Balanchine, however, had become increasingly occupied with younger ballerinas. Hayden apparently had no roles created for her between 1967 and 1972. Still she remained an audience favourite until her retirement in 1973, at the age of 50.

Perhaps these disappointments were factors in Balanchine's decision - as never before or after - to choreograph a tribute for a retiring ballerina: Cortège Hongrois, to music from Glazunov's Raymonda. Some said the stately classicism of Hayden's role did not properly show her individuality, but at its climax, spotlighted, Hayden accepted with grandeur and grace the homage of the large cast and the audience. Balanchine presented her with flowers. Mayor John Lindsay bestowed the City of New York's highest arts award, the Handel Medallion, which called her an "extraordinary prima ballerina who has filled the hearts of her audience with joy".

Always an individualist and vivid presence off stage as well as on, with a direct way of expressing her decided opinions, in a cigarette-gravelled voice with a New York delivery, she was once described as "barking" at a videotaped version of a dance with which she disagreed.

She was born in 1923 in Toronto as Mildred Herman. She began studying ballet there aged 12 with the influential Moscow-trained teacher Boris Volkoff. At 16 she moved to New York to continue her training. She was a member of Ballet Theatre (now American Ballet Theatre) from 1945 to 1947, where the British-American choreographer Antony Tudor suggested she change her name to Melissa Hayden. (She returned there briefly in 1953-54 when she became dissatisfied at NYCB.)

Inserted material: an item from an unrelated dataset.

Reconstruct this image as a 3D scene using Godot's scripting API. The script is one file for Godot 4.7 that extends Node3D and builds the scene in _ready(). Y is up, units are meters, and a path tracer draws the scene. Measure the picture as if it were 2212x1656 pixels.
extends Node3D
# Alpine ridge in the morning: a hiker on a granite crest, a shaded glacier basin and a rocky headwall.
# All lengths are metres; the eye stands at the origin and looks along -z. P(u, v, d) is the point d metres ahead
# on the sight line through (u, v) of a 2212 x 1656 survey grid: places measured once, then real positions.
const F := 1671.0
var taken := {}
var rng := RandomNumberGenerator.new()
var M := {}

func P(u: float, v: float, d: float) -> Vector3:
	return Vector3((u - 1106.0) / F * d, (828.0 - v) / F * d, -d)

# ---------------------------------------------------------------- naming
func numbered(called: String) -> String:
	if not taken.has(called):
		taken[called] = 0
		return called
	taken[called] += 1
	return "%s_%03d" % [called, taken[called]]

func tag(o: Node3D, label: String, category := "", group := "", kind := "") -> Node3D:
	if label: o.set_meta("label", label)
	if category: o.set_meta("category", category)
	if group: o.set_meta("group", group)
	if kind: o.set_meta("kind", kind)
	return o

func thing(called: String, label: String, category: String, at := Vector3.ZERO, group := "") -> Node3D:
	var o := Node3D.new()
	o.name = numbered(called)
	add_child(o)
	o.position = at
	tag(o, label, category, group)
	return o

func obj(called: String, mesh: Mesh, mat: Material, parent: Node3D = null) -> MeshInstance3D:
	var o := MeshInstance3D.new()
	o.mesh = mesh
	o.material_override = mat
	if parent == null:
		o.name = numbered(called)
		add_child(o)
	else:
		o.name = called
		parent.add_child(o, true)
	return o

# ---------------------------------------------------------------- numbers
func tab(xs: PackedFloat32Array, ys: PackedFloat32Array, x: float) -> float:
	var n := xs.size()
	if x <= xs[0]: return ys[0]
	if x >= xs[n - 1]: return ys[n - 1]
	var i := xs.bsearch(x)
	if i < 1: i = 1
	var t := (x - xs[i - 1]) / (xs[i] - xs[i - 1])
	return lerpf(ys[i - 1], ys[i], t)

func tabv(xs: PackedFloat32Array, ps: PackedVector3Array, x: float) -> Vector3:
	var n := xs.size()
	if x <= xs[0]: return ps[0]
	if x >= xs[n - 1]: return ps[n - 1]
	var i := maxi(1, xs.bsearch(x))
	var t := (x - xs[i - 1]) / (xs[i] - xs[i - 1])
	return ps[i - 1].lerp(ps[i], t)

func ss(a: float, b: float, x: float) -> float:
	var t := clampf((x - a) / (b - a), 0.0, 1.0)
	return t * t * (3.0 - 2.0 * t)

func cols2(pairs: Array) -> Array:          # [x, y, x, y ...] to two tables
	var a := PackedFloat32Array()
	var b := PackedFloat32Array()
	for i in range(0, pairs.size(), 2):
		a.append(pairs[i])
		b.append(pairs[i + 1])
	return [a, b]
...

Balanchine invited her to join his company soon after its founding in late 1948. With her "formidable strength and attack," its co-founder Lincoln Kirstein later wrote, she quickly became an audience favourite and "our strongest dramatic ballerina".

Always her own person, she made television appearances which added to her following. She had also appeared as dance double for Claire Bloom in Charlie Chaplin's 1952 film Limelight. Furthermore, she married and had two children against Balanchine's policy.

She was featured and interviewed in Anne Belle and Deborah Dickson's television documentary Dancing for Mr B: six Balanchine ballerinas (1989).

Hayden made a whole second career as a distinguished teacher and mentor of dance students. Her "direct" talk could be abrasive: at a time when she was seeking to become head of a Canadian dance program, she filled a dinner conversation with remarks about the students' "lousy" (a Balanchine-ism) fifth positions, which she would fix. (She did not get the position.) She could also be direct and tough in class, but she was generous outside the studio.

After three years as artist-in- residence and head of the dance program at Skidmore College in upstate New York, she directed the School of Pacific Northwest Ballet in Seattle and was briefly artistic director of the company. She also founded her own school in New York City.

But as a teacher she is best known for her 23 years of teaching at the prestigious North Carolina School of the Arts in Winston-Salem, North Carolina. She staged almost 20 ballets for the dance program, many by Balanchine. Her students have gone on to careers in US and European companies, and include the virtuosa current ABT principal dancer, Gillian Murphy. Her guest teaching all over the world included the Royal Ballet School.

The Balanchine Foundation's Interpreters Archive has videotaped Melissa Hayden coaching current dancers in several of her Balanchine roles. She is able to home in on the telling details, and often comments, "It's a matter of the timing."

She wrote the books Melissa Hayden, Off Stage and On (1964), Ballet Exercises (1969) and Dancer to Dancer: advice for today's dancer (1981). A 1967 biography by Rasa Gustaitis is called simply Melissa Hayden, Ballerina.